U.S. President Donald Trump, left, and his former national security adviser Michael Flynn, who tendered his resignation late Monday. (Reuters)

                  

The conflict to come

Trump has vowed to review the role of intelligence and to investigate the source of the leaks. This week, reports said that Stephen A. Feinberg, a New York billionaire with close ties to Trump's Chief Strategist, Steve Bannon, would head the investigation.

The news has put the intelligence community on edge.

The issue is what's going on between the Trump entourage and Russian intelligence. That's an issue of grave national security.- Former CIA officer Glenn Carle

"He's going to appoint a friend of his with no knowledge or understanding or experience whatsoever in the intelligence community, in diplomacy, in foreign affairs, the function of the executive branch, solely to root out those who seem to say something that contradicts an assertion by the president. It's a very alarming thing," says Carle.
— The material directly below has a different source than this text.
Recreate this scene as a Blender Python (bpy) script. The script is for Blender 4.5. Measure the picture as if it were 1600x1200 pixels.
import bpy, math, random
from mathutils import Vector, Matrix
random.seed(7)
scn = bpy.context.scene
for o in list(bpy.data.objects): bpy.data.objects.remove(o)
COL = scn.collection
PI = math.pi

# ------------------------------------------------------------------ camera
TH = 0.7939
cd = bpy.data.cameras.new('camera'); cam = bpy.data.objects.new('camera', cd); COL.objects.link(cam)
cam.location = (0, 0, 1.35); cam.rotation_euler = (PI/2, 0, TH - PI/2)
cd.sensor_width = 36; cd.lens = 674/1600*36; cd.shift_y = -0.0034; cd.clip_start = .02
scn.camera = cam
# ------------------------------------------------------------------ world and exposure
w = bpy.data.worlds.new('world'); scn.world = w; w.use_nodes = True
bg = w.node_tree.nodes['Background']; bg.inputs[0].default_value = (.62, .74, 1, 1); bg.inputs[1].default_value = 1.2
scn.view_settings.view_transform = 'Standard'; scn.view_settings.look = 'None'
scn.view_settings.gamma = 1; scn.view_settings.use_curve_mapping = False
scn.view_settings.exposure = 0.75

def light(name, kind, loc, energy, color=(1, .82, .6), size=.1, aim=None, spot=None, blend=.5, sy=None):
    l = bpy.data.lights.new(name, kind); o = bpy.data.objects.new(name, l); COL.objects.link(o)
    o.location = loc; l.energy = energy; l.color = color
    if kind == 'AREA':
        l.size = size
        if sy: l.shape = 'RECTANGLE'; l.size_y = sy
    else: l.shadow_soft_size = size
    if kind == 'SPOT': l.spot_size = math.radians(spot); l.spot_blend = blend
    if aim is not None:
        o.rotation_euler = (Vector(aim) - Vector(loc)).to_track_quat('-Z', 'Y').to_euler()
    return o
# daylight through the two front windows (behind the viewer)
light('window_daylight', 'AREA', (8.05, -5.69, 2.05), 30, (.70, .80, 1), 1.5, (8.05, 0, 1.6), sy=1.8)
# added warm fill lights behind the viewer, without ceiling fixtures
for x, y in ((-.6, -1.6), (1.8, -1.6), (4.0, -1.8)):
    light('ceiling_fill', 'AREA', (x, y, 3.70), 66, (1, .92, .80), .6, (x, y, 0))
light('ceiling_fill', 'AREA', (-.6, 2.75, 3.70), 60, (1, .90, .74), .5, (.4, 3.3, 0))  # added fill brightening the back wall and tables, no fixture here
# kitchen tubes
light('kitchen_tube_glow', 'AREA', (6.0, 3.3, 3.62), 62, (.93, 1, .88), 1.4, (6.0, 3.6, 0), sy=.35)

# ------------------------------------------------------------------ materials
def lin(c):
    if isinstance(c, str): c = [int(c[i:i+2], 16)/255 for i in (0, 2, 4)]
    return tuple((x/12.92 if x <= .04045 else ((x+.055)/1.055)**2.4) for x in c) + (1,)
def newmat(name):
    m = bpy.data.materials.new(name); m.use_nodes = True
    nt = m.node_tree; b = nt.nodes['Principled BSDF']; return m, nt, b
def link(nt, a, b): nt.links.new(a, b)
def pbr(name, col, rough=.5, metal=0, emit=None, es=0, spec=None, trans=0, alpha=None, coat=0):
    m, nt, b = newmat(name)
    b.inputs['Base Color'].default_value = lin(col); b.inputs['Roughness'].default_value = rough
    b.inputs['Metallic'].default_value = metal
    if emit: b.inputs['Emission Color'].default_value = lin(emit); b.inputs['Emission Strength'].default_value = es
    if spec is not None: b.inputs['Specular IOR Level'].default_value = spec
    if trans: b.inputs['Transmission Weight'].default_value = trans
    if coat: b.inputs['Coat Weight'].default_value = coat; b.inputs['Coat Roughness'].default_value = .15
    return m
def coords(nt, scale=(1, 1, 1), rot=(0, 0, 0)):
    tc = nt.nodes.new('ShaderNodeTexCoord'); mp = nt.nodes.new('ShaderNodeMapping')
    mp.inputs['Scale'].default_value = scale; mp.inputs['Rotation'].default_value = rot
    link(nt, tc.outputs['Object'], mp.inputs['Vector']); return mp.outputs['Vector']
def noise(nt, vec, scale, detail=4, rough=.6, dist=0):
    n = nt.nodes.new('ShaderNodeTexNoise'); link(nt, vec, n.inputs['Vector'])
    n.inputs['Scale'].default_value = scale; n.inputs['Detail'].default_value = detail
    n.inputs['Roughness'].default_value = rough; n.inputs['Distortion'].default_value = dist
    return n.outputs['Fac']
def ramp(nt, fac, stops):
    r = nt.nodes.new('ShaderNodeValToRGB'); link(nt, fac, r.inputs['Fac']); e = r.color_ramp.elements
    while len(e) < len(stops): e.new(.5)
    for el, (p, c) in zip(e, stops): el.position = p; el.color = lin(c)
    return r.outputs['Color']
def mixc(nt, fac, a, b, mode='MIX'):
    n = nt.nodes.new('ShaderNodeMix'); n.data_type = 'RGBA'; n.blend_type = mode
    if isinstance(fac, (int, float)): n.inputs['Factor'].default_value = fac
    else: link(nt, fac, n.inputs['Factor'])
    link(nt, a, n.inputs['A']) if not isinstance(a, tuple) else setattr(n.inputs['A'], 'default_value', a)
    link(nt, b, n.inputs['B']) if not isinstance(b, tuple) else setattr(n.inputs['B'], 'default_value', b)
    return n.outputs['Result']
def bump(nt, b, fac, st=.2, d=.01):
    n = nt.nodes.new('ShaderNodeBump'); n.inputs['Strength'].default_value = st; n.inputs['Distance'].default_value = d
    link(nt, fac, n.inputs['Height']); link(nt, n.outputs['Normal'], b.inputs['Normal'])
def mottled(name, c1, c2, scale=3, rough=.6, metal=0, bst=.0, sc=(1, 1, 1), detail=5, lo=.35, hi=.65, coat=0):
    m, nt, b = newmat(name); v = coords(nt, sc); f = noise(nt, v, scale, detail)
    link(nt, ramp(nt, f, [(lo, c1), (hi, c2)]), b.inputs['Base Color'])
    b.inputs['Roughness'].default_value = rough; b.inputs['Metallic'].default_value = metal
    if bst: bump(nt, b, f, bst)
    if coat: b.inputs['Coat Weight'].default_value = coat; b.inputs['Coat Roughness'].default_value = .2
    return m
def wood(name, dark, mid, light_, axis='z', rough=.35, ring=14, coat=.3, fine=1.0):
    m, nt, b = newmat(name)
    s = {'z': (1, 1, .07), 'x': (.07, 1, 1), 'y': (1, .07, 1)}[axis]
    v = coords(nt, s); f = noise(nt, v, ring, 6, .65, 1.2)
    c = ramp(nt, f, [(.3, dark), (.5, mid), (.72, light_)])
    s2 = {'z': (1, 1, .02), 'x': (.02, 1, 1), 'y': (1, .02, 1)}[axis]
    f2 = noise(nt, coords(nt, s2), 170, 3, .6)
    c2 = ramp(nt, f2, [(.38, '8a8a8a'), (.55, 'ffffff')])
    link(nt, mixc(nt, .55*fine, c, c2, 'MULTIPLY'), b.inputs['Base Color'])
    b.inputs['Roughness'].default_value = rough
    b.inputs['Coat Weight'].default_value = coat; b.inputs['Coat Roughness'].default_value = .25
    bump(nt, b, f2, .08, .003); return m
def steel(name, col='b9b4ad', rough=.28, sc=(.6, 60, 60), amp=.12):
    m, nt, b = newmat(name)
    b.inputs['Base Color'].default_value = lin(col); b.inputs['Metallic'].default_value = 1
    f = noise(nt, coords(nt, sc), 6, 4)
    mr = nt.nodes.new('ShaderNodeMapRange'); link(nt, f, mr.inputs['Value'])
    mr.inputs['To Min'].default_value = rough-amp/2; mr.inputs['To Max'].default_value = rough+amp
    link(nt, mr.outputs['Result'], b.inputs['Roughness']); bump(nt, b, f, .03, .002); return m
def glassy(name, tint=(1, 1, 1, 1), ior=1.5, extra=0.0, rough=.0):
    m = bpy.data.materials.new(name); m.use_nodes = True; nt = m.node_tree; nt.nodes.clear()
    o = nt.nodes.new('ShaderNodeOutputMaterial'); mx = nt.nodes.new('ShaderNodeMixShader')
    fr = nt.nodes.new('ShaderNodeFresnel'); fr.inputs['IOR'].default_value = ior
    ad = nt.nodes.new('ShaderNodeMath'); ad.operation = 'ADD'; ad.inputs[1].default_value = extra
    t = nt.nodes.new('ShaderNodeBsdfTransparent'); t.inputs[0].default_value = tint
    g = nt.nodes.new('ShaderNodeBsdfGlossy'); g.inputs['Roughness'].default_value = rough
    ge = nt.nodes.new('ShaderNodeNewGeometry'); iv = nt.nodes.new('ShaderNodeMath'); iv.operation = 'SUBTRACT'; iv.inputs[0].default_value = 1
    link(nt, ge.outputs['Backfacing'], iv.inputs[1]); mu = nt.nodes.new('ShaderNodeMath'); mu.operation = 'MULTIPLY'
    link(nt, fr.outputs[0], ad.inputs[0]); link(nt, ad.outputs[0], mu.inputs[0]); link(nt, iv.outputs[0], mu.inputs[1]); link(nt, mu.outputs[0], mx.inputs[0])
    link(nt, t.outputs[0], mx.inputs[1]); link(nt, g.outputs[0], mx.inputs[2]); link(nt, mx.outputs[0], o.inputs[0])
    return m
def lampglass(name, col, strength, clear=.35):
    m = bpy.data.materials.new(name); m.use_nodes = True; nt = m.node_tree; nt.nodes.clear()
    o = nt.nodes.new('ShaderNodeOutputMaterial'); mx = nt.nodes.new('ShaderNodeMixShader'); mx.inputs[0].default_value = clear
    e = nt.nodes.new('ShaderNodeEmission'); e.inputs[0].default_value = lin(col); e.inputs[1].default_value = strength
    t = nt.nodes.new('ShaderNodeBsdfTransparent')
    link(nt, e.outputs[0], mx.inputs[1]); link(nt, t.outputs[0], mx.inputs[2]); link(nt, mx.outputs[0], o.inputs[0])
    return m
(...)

"This is what happened in Berlin in 1933, frankly. So that's very alarming, yes."

Retired Lt. Gen Michael Flynn gestures as he arrives at New York's Trump Tower on Nov. 17, 2016. (Carolyn Kaster/Associated Press)

               

The Russian connection

Ultimately, Carle urges people not to be distracted from the issue he believes is most important.

"The issue is what's going on between the Trump entourage and Russian intelligence. That's an issue of grave national security."

"I am deeply apprehensive about the health of our institutions and the corrosion that is occurring to our social contract and our political culture. These attacks on the judiciary, the attacks on the intelligence community, attacks and denigration on any entity that in any way challenges a position of the executive of Donald Trump, are seriously damaging to the long term health of American democracy and certainly to the functioning of the federal government."